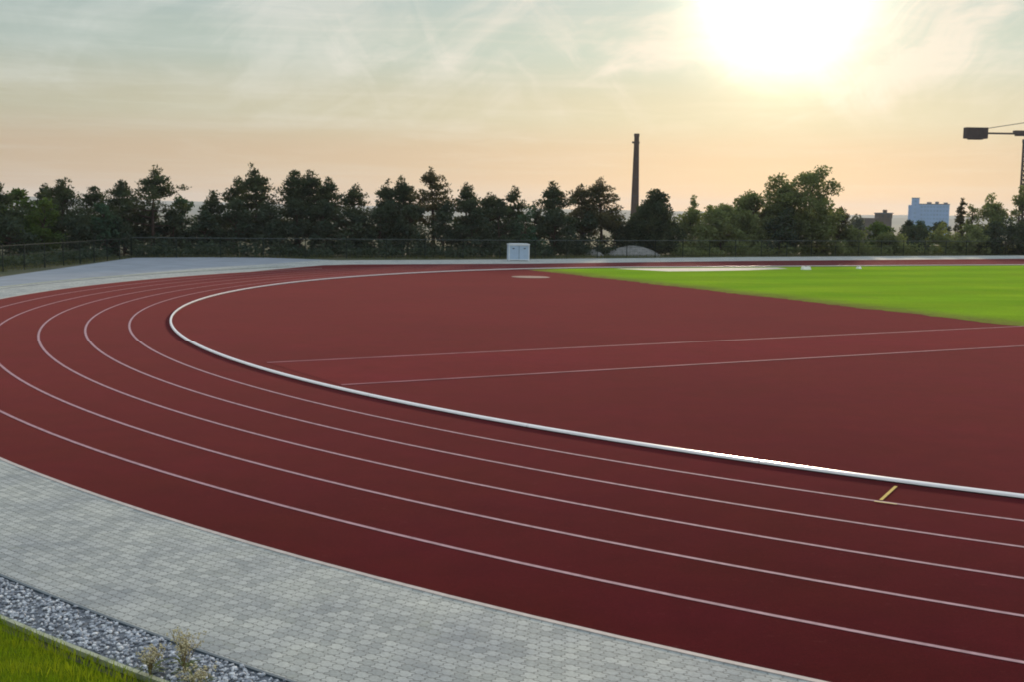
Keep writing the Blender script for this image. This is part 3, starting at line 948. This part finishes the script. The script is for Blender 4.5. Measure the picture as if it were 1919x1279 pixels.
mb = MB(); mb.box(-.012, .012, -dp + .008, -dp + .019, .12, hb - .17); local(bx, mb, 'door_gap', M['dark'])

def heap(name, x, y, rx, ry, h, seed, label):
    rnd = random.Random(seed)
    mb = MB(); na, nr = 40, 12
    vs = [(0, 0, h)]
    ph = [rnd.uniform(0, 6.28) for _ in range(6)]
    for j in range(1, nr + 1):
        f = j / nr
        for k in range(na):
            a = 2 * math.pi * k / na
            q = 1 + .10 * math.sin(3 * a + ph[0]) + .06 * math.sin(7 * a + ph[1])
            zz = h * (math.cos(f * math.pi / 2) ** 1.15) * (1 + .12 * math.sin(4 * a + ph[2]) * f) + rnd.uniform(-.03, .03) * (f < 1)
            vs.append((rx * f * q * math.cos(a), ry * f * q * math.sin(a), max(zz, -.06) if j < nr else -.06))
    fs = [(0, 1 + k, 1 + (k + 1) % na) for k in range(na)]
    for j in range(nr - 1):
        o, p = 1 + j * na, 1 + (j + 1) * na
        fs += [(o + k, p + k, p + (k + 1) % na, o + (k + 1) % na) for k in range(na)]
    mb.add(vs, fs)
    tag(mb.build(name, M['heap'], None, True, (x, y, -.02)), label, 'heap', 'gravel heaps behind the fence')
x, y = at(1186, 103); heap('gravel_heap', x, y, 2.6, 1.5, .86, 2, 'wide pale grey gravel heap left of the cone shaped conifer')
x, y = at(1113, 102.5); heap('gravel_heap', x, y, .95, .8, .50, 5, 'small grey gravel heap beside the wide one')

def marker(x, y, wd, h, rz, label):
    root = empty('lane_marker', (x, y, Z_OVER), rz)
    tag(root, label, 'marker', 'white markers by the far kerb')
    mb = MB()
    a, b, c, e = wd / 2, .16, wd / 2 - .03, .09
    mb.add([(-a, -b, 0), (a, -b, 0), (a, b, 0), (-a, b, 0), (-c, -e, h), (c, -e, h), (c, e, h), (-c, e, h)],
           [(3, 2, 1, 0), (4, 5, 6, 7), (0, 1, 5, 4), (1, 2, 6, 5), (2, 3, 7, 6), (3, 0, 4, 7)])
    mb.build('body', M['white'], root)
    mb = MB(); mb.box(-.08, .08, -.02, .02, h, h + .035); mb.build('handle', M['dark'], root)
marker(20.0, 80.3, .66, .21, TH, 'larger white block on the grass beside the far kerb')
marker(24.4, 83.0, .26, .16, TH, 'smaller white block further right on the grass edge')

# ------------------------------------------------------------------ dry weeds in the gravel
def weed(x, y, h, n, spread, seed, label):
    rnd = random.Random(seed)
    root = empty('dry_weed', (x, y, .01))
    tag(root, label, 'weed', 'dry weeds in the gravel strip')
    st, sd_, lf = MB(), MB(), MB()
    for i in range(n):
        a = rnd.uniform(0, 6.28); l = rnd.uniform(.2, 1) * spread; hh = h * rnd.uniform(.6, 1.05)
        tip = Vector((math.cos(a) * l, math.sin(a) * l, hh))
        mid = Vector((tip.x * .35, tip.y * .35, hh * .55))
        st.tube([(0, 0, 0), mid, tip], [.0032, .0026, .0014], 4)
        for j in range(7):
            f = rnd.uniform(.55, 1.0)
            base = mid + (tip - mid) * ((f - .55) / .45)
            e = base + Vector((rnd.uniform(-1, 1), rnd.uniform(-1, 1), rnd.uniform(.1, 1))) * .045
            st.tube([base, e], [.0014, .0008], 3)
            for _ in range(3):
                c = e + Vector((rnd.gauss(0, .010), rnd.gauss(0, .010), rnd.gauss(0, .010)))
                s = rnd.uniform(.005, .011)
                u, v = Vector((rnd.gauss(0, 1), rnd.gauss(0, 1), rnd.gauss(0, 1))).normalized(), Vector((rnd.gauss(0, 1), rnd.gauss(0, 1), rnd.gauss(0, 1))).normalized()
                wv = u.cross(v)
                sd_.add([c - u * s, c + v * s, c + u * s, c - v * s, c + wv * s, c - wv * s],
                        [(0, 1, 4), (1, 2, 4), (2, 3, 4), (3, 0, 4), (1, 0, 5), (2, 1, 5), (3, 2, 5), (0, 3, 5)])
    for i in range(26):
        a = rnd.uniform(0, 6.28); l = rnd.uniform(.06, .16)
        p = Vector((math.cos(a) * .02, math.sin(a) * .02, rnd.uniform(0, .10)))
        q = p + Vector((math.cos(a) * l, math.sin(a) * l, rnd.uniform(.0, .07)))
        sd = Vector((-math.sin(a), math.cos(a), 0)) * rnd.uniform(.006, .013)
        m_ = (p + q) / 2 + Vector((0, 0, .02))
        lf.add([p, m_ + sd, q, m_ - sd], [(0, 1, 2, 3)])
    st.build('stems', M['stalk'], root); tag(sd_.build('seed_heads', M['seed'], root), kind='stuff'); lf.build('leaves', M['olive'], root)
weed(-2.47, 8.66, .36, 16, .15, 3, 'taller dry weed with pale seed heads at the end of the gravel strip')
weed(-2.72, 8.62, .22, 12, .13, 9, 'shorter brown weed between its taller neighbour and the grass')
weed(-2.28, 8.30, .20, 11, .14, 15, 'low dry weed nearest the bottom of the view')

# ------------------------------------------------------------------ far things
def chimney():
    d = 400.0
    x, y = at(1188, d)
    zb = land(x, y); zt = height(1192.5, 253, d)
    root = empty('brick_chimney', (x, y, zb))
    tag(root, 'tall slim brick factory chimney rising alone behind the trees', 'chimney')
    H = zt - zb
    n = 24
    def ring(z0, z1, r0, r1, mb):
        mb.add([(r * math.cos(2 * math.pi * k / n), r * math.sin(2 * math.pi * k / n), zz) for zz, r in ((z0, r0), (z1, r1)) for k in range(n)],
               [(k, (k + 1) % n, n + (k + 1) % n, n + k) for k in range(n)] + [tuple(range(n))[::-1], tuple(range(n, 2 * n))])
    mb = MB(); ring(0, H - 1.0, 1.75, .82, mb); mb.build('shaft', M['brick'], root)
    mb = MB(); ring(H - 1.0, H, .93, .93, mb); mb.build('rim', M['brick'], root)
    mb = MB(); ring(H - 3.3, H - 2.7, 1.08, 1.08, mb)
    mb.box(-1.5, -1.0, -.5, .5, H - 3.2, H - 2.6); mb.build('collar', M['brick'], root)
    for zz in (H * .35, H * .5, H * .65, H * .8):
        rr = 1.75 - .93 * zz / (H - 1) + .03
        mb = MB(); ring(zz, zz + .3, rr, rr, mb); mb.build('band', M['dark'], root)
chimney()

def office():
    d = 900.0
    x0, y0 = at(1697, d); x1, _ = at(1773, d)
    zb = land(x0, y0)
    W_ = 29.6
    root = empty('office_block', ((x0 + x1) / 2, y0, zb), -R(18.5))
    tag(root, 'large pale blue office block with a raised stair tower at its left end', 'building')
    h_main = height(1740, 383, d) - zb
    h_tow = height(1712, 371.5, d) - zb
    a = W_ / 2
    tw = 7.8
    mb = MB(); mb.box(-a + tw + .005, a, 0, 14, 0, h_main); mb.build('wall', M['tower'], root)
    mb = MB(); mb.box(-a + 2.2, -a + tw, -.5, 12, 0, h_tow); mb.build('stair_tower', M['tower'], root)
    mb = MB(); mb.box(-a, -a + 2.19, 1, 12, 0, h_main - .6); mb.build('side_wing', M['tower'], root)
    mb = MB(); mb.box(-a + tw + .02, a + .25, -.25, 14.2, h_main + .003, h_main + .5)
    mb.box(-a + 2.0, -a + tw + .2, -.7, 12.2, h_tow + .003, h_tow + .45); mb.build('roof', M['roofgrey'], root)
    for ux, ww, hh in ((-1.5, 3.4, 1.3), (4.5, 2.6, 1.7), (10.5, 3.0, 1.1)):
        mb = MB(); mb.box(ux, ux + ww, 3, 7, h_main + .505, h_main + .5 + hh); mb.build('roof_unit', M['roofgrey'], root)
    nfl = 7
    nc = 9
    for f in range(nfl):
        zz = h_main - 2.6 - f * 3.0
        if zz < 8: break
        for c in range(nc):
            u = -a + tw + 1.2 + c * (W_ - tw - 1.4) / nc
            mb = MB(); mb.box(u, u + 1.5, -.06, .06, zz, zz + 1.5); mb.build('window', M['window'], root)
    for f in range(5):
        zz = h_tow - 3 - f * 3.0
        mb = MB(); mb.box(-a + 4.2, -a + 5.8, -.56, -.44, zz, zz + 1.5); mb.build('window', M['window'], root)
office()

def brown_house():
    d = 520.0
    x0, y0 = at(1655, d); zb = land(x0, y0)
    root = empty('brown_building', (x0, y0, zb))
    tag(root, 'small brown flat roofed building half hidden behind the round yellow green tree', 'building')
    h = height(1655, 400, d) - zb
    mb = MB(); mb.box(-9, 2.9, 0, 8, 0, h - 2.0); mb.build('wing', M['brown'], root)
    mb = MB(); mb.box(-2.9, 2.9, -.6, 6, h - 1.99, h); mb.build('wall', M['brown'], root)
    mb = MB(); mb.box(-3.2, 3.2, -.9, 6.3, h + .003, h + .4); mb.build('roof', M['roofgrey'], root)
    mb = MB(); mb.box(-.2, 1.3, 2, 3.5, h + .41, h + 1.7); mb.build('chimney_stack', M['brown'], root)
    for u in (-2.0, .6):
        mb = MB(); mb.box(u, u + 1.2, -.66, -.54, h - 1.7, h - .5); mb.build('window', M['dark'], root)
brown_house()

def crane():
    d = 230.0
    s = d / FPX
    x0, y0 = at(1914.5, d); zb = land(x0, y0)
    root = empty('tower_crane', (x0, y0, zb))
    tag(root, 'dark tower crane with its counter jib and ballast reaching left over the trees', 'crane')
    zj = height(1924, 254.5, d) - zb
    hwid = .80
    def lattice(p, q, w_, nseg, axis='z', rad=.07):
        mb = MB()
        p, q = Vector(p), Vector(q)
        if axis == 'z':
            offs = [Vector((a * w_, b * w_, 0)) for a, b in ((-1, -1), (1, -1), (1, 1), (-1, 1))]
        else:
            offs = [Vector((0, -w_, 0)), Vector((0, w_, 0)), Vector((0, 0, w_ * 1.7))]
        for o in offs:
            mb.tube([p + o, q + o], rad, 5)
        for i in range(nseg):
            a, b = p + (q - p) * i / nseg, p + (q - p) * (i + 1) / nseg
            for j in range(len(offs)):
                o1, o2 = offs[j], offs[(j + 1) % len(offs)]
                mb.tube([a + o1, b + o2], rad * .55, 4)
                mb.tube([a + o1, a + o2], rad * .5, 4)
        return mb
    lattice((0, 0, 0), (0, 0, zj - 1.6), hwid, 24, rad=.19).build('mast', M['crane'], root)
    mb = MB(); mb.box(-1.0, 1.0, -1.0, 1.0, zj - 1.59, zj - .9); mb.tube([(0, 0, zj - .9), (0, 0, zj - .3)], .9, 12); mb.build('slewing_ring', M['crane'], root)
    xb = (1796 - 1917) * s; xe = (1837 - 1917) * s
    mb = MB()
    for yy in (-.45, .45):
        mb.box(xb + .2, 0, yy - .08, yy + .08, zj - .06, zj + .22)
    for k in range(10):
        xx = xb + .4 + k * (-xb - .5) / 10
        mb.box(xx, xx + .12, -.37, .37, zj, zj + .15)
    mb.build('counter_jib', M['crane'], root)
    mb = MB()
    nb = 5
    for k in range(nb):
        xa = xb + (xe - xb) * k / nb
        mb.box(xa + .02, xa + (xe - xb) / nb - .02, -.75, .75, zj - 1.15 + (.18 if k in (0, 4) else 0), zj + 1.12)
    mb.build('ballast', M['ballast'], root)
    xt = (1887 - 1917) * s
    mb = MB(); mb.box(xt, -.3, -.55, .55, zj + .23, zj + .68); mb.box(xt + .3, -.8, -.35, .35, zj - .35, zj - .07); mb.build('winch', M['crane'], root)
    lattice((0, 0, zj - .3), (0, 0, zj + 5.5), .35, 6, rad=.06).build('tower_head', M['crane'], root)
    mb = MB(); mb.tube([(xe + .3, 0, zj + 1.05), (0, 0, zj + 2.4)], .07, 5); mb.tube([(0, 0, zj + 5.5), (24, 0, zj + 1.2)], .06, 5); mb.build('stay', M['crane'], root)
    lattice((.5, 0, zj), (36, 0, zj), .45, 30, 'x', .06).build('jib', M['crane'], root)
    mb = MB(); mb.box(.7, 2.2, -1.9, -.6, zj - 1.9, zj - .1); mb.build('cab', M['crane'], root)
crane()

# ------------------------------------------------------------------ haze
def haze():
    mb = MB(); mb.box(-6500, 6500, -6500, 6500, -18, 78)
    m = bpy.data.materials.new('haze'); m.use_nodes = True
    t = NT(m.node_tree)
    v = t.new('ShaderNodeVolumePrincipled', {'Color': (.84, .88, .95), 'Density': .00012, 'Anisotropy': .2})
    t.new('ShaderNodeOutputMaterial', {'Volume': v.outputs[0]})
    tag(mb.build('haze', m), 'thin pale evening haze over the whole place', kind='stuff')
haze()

--

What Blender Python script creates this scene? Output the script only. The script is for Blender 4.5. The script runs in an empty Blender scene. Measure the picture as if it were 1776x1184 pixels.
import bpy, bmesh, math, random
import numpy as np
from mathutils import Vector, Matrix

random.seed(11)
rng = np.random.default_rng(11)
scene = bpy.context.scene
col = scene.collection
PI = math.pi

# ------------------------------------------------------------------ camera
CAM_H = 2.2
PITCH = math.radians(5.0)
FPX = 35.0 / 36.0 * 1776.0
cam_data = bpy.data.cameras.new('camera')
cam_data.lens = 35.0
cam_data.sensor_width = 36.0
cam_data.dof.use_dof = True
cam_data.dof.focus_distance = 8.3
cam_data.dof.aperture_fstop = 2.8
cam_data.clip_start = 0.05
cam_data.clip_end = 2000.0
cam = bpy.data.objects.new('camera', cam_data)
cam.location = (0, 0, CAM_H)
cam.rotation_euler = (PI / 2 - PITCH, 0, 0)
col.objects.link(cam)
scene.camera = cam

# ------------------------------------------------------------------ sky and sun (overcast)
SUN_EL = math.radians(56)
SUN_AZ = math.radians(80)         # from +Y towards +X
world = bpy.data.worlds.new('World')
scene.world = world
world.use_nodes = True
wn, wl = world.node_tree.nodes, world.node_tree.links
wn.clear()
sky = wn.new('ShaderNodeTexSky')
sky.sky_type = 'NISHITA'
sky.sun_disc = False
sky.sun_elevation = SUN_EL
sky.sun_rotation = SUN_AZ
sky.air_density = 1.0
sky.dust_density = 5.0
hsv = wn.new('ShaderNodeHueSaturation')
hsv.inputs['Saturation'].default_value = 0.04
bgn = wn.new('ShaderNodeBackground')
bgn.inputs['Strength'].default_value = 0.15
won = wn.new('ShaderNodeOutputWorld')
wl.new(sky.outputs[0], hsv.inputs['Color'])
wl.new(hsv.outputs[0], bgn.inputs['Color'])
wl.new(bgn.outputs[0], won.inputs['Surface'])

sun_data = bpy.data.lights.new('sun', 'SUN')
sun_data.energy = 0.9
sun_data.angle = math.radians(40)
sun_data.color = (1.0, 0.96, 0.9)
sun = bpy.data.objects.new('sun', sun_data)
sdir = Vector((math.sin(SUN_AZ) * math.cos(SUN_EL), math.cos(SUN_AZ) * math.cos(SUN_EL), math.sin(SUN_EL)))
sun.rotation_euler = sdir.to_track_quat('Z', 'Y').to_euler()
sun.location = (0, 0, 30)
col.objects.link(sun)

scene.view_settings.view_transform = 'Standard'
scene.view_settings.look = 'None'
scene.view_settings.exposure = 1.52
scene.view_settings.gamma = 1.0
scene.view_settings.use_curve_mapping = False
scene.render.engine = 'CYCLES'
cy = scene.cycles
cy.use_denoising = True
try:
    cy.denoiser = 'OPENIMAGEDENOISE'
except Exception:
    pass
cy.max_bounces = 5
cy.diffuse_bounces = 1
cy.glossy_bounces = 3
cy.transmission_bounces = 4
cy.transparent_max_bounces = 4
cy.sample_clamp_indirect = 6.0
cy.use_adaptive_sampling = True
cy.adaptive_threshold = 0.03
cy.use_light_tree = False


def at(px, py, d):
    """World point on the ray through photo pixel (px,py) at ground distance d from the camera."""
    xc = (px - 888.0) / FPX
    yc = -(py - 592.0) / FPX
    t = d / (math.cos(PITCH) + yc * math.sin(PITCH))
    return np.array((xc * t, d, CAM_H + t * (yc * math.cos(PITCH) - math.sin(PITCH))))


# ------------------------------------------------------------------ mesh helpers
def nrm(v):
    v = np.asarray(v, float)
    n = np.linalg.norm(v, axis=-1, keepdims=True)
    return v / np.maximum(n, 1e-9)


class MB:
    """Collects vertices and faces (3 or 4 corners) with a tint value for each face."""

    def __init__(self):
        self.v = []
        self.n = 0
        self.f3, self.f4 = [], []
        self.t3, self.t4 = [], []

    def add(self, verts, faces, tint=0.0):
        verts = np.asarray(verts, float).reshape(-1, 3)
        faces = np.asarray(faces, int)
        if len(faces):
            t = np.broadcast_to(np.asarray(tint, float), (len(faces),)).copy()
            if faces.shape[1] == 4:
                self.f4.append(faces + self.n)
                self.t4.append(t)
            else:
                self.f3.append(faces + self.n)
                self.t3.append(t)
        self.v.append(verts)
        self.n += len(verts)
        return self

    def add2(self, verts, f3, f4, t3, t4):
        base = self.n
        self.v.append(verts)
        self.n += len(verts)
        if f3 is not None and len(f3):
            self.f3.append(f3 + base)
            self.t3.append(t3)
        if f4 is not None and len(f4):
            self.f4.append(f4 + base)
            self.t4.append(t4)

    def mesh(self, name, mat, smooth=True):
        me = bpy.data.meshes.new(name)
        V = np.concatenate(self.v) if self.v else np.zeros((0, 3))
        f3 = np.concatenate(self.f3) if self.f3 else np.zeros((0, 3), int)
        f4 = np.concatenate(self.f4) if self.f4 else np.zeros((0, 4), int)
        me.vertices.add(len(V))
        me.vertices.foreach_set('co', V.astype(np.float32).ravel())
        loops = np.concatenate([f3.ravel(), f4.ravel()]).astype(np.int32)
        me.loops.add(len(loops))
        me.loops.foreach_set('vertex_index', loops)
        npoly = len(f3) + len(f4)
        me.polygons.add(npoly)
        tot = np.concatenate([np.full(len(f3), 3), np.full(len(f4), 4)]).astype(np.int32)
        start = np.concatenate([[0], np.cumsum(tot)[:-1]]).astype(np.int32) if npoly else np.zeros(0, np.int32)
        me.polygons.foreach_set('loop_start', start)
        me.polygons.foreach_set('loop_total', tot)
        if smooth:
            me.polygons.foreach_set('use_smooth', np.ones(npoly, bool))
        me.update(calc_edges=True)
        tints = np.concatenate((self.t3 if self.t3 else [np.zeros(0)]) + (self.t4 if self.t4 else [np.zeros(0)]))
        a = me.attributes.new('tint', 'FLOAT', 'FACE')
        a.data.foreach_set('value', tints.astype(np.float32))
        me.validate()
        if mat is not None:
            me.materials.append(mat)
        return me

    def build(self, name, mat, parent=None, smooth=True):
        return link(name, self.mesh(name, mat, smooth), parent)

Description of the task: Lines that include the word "pixels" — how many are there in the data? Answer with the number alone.

Response to the task: 2